Our jaws dropped in shock - not because it should come as a surprise that any athlete these days might be on PEDs. We're shocked because Melky admitted it. He fessed up. He said he wanted to get better. He apologized. And then went off to serve his 50-game penance.

He didn't blame the courier. He didn't question the chain of custody. Or cast mock suspicion over some newfangled supplement he purchased at the local vitamin store. He simply admitted it. That's something professional athletes just don't do - not without a lawyer nearby.

And in the face of all of this, that's one small foothold on his steep climb back to forgiveness.

But it's too soon for that. He'll have 50 games to think about what he did. Fifty games to wonder how much money he cost himself on the free agent market next winter.

It's sad. For three months, he was one of the best stories in baseball. It all came to an end on Wednesday. Truly sad. But a good friend of mine - a Dillon's muckity-muck who apparently is auditioning for a career as a headline writer if the grocery thing doesn't work out - bottom-lined the whole incident with a single text message: Don't cry over pilled Melk.

Brilliant.

He's right. The game will go on. It always does.

It's ironic that Melky's sudden fall from grace came just hours before Felix Hernandez pitched the third perfect game of the season - an unprecedented feat for a game that has had just 23 perfectos ever.

Now how are we to explain this sudden rash of no-hitters?

Too many had jumped to the conclusion that the rise in no-nos coincided with the game finally cleaning up its act with a drug-testing program that it claimed eliminated the dopers.

Is anyone else ready to call balderdash?

BALCO co-founder Victor Conte is. The mastermind of a PED scandal that included athletes from a variety of sports - from track and field athletes to football players to baseball players - told USA Today this week that as many as 50 percent of MLB players might be doping.

Half the players? That's alarming. It might be more disconcerting than in baseball's not-so-distant Tarnished Age because the steroid abusers are much harder to spot today. Picking out the culprits used to be as simple as comparing a player's hat size from one season to the next.

Today's cheaters are doing so incognito.

There is nobody hitting 73 home runs a year any longer. No one is blasting 60 bombs - or even 50. Chicks dig the long ball. Or at least they used to. The days of Barry, Sammy and Big Mac flexing their muscles, swinging mightily and trotting around the bases are - just like their colossal clouts - long gone.

Today's culprits are far more stealth.

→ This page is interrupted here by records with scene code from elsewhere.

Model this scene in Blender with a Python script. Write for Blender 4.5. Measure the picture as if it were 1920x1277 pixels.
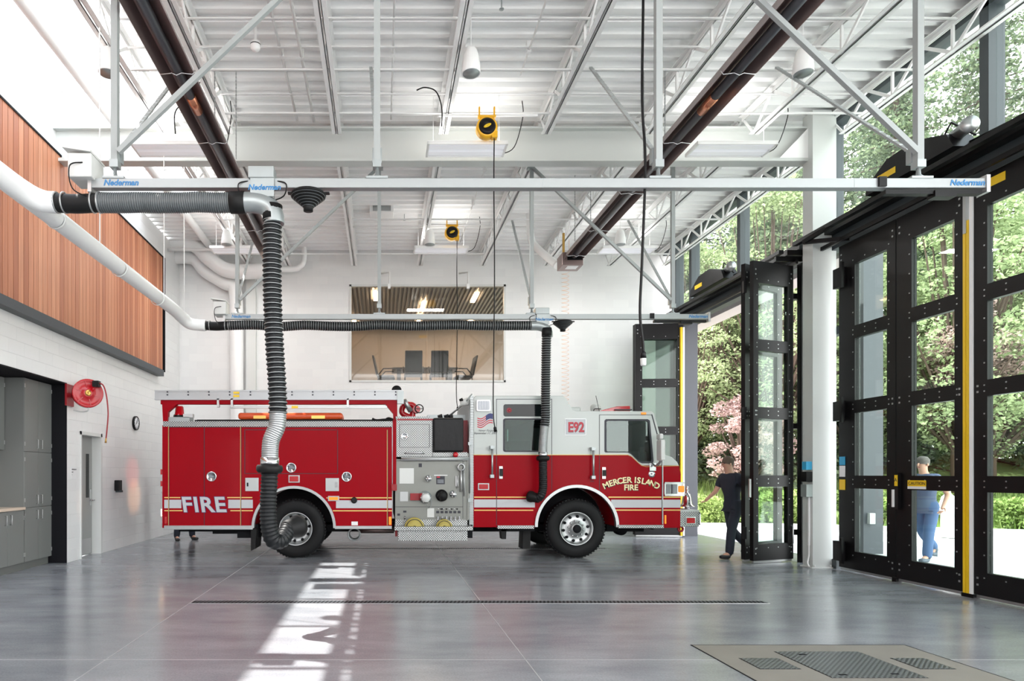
import bpy, math, random
from mathutils import Vector, Matrix
R = math.radians
for o in list(bpy.data.objects): bpy.data.objects.remove(o)
sc = bpy.context.scene
COL = sc.collection
# ---------------------------------------------------------------- camera, light, exposure
cam = bpy.data.objects.new('camera', bpy.data.cameras.new('camera')); COL.objects.link(cam)
cam.data.sensor_width = 36; cam.data.lens = 22.5
cam.data.shift_x = (960-716)/1920; cam.data.shift_y = (888-638.5)/1920
cam.location = (0, 0, 1.49); cam.rotation_euler = (R(90), 0, 0)
cam.data.clip_end = 400
sc.camera = cam
sc.view_settings.view_transform = 'Standard'; sc.view_settings.look = 'None'
sc.view_settings.gamma = 1; sc.view_settings.use_curve_mapping = False
sc.view_settings.exposure = 1.8
W = bpy.data.worlds.new('sky'); sc.world = W; W.use_nodes = True
wn = W.node_tree; bg = wn.nodes['Background']
tc = wn.nodes.new('ShaderNodeTexCoord'); sx = wn.nodes.new('ShaderNodeSeparateXYZ'); cr = wn.nodes.new('ShaderNodeValToRGB')
cr.color_ramp.elements[0].position = 0.0; cr.color_ramp.elements[0].color = (1, 0.985, 0.965, 1)
cr.color_ramp.elements[1].position = 0.9; cr.color_ramp.elements[1].color = (0.80, 0.88, 1, 1)
wn.links.new(tc.outputs['Generated'], sx.inputs[0]); wn.links.new(sx.outputs[2], cr.inputs[0]); wn.links.new(cr.outputs[0], bg.inputs[0])
bg.inputs[1].default_value = 1.75
sun = bpy.data.objects.new('sun', bpy.data.lights.new('sun', 'SUN')); COL.objects.link(sun)
sun.data.energy = 4.5; sun.data.angle = R(0.6); sun.data.color = (1, 0.97, 0.92)
sun.rotation_euler = Vector((0.445, -0.2, -1)).to_track_quat('-Z', 'Y').to_euler()
sun.location = (-8, 6, 20)

# ---------------------------------------------------------------- materials
def mat(name, col, rough=0.5, metal=0.0, bump=None, spec=None, coat=0, emit=None, estr=0, noise=None):
    m = bpy.data.materials.new(name); m.use_nodes = True
    nt = m.node_tree; b = nt.nodes['Principled BSDF']
    b.inputs['Base Color'].default_value = (*col, 1); b.inputs['Roughness'].default_value = rough
    b.inputs['Metallic'].default_value = metal
    if spec is not None: b.inputs['Specular IOR Level'].default_value = spec
    if coat: b.inputs['Coat Weight'].default_value = coat; b.inputs['Coat Roughness'].default_value = 0.05
    if emit: b.inputs['Emission Color'].default_value = (*emit, 1); b.inputs['Emission Strength'].default_value = estr
    if noise:   # (scale xyz, amount, roughness variation)
        t = nt.nodes.new('ShaderNodeTexCoord'); mp = nt.nodes.new('ShaderNodeMapping'); mp.inputs['Scale'].default_value = noise[0]
        n = nt.nodes.new('ShaderNodeTexNoise'); n.inputs['Scale'].default_value = 1; n.inputs['Detail'].default_value = 6
        mx = nt.nodes.new('ShaderNodeMix'); mx.data_type = 'RGBA'
        a = noise[1]
        mx.inputs[6].default_value = (*[c*(1-a) for c in col], 1); mx.inputs[7].default_value = (*[min(1, c*(1+a)) for c in col], 1)
        L = nt.links.new
        L(t.outputs['Object'], mp.inputs[0]); L(mp.outputs[0], n.inputs[0]); L(n.outputs[0], mx.inputs[0]); L(mx.outputs[2], b.inputs['Base Color'])
        if bump:
            bp = nt.nodes.new('ShaderNodeBump'); bp.inputs['Strength'].default_value = bump; bp.inputs['Distance'].default_value = 0.01
            L(n.outputs[0], bp.inputs['Height']); L(bp.outputs[0], b.inputs['Normal'])
    return m
M = {}
M['white'] = mat('white_paint', (0.86, 0.86, 0.85), 0.45)
M['deck'] = mat('white_deck', (0.90, 0.90, 0.89), 0.5)
M['offwhite'] = mat('offwhite_steel', (0.66, 0.67, 0.65), 0.4)
M['galv'] = mat('galvanised_steel', (0.36, 0.39, 0.39), 0.38, 0.6, noise=((6, 6, 6), 0.12))
M['alu'] = mat('brushed_aluminium', (0.42, 0.43, 0.43), 0.35, 0.8)
M['railalu'] = mat('rail_aluminium', (0.36, 0.38, 0.38), 0.4, 0.5)
M['strut'] = mat('grey_strut', (0.36, 0.385, 0.38), 0.5)
M['ladder'] = mat('ladder_aluminium', (0.44, 0.45, 0.46), 0.4, 0.5)
M['chrome'] = mat('chrome', (0.62, 0.62, 0.63), 0.14, 1)
M['black'] = mat('black_metal', (0.0045, 0.004, 0.0045), 0.4, spec=0.25)
M['blackm'] = mat('black_matte', (0.006, 0.006, 0.008), 0.7, spec=0.2)
M['rubber'] = mat('rubber', (0.008, 0.008, 0.008), 0.55, spec=0.25)
M['tyre'] = mat('tyre_rubber', (0.009, 0.009, 0.0095), 0.6, spec=0.2)
M['hose'] = mat('hose_black', (0.007, 0.008, 0.009), 0.45, spec=0.3)
M['wire'] = mat('hose_wire', (0.30, 0.32, 0.32), 0.35, 0.3)
M['greyhose'] = mat('hose_grey', (0.075, 0.085, 0.09), 0.4)
M['charcoal'] = mat('charcoal_frame', (0.045, 0.055, 0.062), 0.45)
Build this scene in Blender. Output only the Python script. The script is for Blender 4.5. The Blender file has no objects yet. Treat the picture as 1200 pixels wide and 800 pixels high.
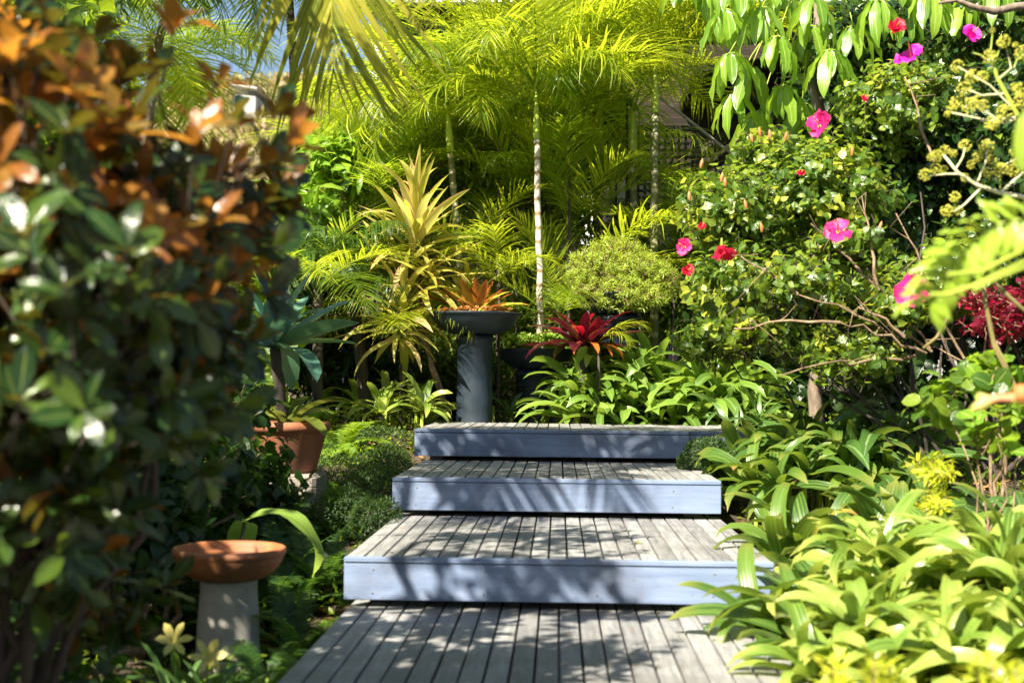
import bpy, math, random
import numpy as np
from mathutils import Vector, Matrix

rng = np.random.default_rng(11)
random.seed(11)
PI = math.pi
sc = bpy.context.scene
COL = sc.collection

# ------------------------------------------------------------------ camera
F_PX, CAM_Z = 1500.0, 0.844
yaw, pitch, roll = math.atan(55 / F_PX), math.atan(49 / F_PX), math.radians(0.5)
cam_d = bpy.data.cameras.new("camera")
cam_d.lens = F_PX / 1200 * 36
cam_d.sensor_width = 36
cam_d.clip_start = 0.05
cam_d.clip_end = 2000
cam = bpy.data.objects.new("camera", cam_d)
COL.objects.link(cam)
CAM_R = Matrix.Rotation(yaw, 3, 'Z') @ Matrix.Rotation(PI / 2 + pitch, 3, 'X') @ Matrix.Rotation(roll, 3, 'Z')
cam.matrix_world = Matrix.Translation((0, 0, CAM_Z)) @ CAM_R.to_4x4()
cam_d.dof.use_dof = True
cam_d.dof.focus_distance = 8.2
cam_d.dof.aperture_fstop = 2.5
sc.camera = cam

# ------------------------------------------------------------------ sky, sun, exposure
SUN_EL, SUN_AZ = math.radians(43), math.radians(213)      # azimuth clockwise from +Y
w = bpy.data.worlds.new("World")
sc.world = w
w.use_nodes = True
nt = w.node_tree
sky = nt.nodes.new("ShaderNodeTexSky")
sky.sky_type = 'NISHITA'
sky.sun_disc = False
sky.sun_elevation = SUN_EL
sky.sun_rotation = SUN_AZ
nt.links.new(sky.outputs[0], nt.nodes["Background"].inputs[0])
nt.nodes["Background"].inputs[1].default_value = 0.05
sd = bpy.data.lights.new("sun", 'SUN')
sd.energy = 5.0
sd.angle = math.radians(0.53)
sd.color = (1.0, 0.91, 0.74)
sun = bpy.data.objects.new("sun", sd)
COL.objects.link(sun)
TO_SUN = Vector((math.sin(SUN_AZ) * math.cos(SUN_EL), math.cos(SUN_AZ) * math.cos(SUN_EL), math.sin(SUN_EL)))
sun.rotation_euler = TO_SUN.to_track_quat('Z', 'Y').to_euler()
sun.location = TO_SUN * 20
sc.view_settings.view_transform = 'Standard'
sc.view_settings.look = 'None'
sc.view_settings.exposure = 1.75
sc.view_settings.gamma = 1.0
sc.render.engine = 'CYCLES'
cy = sc.cycles
cy.use_denoising = True
cy.max_bounces = 8
cy.diffuse_bounces = 2
cy.glossy_bounces = 2
cy.transmission_bounces = 4
cy.sample_clamp_indirect = 6.0


def at(px, py, Y):
    """point on the plane y = Y seen at photo position (px, py)"""
    d = CAM_R @ Vector(((px - 600) / F_PX, (400 - py) / F_PX, -1.0))
    k = Y / d.y
    return Vector((d.x * k, Y, CAM_Z + d.z * k))


def proj(P):
    """photo positions of an (N,3) array"""
    R = np.array(CAM_R)
    q = (P - np.array([0, 0, CAM_Z])) @ R
    z = np.maximum(-q[:, 2], 1e-3)
    return 600 + q[:, 0] / z * F_PX, 400 - q[:, 1] / z * F_PX, -q[:, 2]


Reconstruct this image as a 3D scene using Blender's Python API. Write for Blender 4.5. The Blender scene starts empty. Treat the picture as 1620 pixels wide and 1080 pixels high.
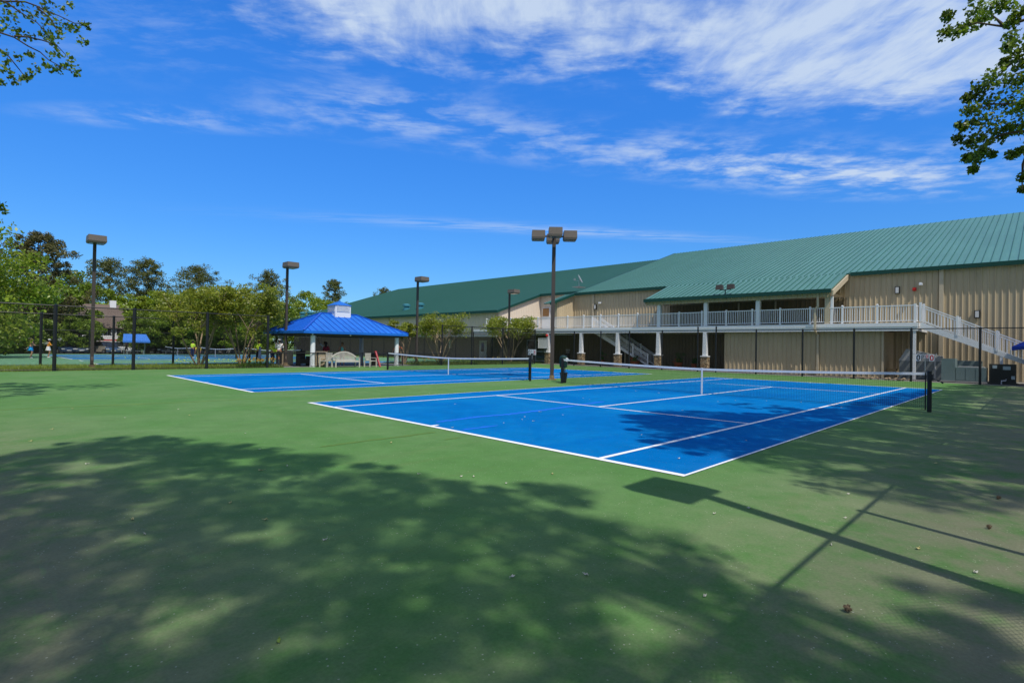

At least the hitters are. They raise an eyebrow as their performances improve consistently. Baseball is clean now. The amphetamines have been taken from the game, too, making it much more difficult for an athlete to answer the bell each day - and do so with the same kind of vigor and vitality he had the day before.

Melky brought suspicion upon himself by hitting .305 and smacking 18 homers for the Royals last season. He followed that up this season with the Giants by being even gaudier. He was hitting .346 with 11 home runs and was leading the majors with 159 hits.

More over, he was he was named the MVP of the All-Star Game in Kansas City last month by leading the National League to a victory that assured it home-field advantage in the World Series. There's something unsettling about that.

The test doesn't lie. And Melky didn't argue the results. He cheated. And he'll pay for it.

But I still don't know how having more testosterone in his system helped this particularly ballplayer - with a game predicated on contact hitting and hustle - to be better.

Did it give him better eyesight to see the baseball? Did it aid in his hand-eye coordination? Or did it simply give him more speed?

Nobody seems to have a good answer. Nobody can quantify just how a little more testosterone coursing through his body made Melky better. Perhaps it just gave him confidence. Maybe it just made him feel stronger. Maybe it didn't make him better at all.

It's a tough one to quantify.

Then again, cheating is cheating. I guess.